*What you will do*
Copy each line where the word "body" occurs.

*Information supplied*
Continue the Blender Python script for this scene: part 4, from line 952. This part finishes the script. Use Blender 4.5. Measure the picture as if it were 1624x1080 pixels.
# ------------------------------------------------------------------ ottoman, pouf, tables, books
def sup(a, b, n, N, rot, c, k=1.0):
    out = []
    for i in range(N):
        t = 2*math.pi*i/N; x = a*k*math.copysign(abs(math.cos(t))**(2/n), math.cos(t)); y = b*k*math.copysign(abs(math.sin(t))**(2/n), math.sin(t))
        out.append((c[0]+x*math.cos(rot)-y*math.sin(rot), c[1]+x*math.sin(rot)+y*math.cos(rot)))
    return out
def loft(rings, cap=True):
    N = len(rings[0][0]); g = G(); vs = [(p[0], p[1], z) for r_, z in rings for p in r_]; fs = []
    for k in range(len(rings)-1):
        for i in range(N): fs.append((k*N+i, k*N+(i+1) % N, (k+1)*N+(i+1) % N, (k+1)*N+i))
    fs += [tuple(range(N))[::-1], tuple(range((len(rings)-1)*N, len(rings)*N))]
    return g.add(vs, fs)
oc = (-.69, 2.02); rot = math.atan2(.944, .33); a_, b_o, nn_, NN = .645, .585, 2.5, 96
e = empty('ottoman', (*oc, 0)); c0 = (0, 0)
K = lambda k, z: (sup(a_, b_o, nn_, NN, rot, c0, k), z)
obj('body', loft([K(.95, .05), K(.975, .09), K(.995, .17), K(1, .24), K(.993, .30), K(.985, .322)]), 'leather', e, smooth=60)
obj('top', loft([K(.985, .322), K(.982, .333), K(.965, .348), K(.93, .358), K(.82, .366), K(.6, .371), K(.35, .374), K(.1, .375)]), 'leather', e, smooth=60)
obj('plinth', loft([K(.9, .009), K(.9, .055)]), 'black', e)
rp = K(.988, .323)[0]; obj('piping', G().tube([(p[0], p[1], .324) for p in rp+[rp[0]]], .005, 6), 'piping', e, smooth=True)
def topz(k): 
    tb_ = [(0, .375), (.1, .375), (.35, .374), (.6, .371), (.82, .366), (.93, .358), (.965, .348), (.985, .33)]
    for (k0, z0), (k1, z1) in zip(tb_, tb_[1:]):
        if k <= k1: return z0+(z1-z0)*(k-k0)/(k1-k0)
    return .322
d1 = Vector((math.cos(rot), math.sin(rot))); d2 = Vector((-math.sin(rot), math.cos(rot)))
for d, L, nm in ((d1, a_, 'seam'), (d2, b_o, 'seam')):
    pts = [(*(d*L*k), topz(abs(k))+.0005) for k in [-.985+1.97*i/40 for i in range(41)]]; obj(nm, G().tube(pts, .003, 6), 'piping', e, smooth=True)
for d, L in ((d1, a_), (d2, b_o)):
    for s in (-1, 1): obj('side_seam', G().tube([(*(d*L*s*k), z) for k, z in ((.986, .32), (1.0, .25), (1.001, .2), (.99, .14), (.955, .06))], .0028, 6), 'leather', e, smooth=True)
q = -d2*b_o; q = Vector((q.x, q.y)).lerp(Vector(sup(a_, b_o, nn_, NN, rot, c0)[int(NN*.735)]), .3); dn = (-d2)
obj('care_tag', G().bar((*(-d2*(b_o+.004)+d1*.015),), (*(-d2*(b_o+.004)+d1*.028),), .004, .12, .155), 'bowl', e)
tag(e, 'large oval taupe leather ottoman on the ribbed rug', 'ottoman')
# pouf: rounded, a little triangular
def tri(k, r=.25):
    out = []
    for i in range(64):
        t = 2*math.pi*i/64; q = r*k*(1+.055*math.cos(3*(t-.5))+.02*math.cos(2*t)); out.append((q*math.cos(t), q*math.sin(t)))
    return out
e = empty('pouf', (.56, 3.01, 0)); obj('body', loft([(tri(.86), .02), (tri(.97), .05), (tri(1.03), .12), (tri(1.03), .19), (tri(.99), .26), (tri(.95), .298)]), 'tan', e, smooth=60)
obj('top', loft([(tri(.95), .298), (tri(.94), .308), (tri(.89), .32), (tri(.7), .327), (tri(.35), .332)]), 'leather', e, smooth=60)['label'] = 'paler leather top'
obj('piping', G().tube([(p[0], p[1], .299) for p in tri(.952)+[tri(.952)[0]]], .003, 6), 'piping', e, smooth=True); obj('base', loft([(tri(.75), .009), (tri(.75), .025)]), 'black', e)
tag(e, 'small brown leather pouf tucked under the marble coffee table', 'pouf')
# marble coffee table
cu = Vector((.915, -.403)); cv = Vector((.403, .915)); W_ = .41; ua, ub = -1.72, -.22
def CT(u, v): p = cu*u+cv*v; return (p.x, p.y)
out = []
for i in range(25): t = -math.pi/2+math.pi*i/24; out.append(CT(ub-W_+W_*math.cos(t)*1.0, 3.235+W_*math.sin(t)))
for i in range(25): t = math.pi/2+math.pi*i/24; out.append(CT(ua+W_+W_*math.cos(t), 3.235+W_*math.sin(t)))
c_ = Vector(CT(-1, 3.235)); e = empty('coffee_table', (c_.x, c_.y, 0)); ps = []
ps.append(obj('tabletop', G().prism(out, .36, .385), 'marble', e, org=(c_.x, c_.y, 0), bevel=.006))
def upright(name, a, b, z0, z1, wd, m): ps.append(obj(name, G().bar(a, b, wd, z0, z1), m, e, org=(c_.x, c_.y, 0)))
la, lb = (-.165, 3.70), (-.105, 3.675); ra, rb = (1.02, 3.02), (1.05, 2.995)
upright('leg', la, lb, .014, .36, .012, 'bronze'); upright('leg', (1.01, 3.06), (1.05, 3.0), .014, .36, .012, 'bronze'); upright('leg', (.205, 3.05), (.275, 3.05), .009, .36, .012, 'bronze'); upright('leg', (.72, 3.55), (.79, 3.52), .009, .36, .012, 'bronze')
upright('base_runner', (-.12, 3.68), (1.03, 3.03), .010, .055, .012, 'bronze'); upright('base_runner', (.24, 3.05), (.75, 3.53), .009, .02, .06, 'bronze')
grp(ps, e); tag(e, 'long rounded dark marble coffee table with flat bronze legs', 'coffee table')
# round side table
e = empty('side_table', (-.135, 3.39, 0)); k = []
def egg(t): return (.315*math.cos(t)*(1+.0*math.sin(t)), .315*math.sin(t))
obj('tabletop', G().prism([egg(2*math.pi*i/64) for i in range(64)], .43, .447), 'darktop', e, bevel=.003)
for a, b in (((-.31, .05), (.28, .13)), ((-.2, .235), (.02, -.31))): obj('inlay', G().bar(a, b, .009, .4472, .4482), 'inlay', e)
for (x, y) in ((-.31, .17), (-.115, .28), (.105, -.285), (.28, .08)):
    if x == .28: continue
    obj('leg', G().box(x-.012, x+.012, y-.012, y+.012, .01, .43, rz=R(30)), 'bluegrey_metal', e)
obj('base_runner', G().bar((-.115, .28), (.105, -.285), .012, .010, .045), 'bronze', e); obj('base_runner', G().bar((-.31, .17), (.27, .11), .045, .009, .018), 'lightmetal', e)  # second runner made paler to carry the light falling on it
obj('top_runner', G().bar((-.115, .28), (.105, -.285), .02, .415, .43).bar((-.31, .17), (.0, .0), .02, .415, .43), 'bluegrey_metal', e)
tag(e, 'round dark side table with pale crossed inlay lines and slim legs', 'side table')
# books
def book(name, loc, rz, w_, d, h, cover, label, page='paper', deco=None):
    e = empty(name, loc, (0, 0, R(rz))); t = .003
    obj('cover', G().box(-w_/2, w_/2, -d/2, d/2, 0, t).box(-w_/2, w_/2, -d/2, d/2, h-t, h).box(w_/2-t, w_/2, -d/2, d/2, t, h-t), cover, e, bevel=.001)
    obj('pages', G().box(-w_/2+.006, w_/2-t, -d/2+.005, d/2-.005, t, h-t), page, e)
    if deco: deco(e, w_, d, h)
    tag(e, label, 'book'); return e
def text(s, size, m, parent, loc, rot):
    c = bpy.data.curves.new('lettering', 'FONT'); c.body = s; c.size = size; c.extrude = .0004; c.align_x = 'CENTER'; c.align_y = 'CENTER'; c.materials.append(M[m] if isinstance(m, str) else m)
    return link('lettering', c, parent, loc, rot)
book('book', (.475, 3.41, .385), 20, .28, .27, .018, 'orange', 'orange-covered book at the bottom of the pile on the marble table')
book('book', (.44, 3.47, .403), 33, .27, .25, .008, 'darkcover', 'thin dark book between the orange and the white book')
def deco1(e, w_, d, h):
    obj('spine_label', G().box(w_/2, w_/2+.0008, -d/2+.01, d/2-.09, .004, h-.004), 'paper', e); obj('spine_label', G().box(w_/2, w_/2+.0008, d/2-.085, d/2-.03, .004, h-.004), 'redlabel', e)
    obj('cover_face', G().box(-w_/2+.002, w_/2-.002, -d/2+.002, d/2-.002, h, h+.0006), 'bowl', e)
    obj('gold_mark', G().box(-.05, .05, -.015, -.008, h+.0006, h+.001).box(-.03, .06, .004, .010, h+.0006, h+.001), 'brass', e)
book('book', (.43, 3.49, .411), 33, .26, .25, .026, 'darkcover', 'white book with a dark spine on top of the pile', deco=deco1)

*Full solution*
obj('body', loft([K(.95, .05), K(.975, .09), K(.995, .17), K(1, .24), K(.993, .30), K(.985, .322)]), 'leather', e, smooth=60)
e = empty('pouf', (.56, 3.01, 0)); obj('body', loft([(tri(.86), .02), (tri(.97), .05), (tri(1.03), .12), (tri(1.03), .19), (tri(.99), .26), (tri(.95), .298)]), 'tan', e, smooth=60)
    c = bpy.data.curves.new('lettering', 'FONT'); c.body = s; c.size = size; c.extrude = .0004; c.align_x = 'CENTER'; c.align_y = 'CENTER'; c.materials.append(M[m] if isinstance(m, str) else m)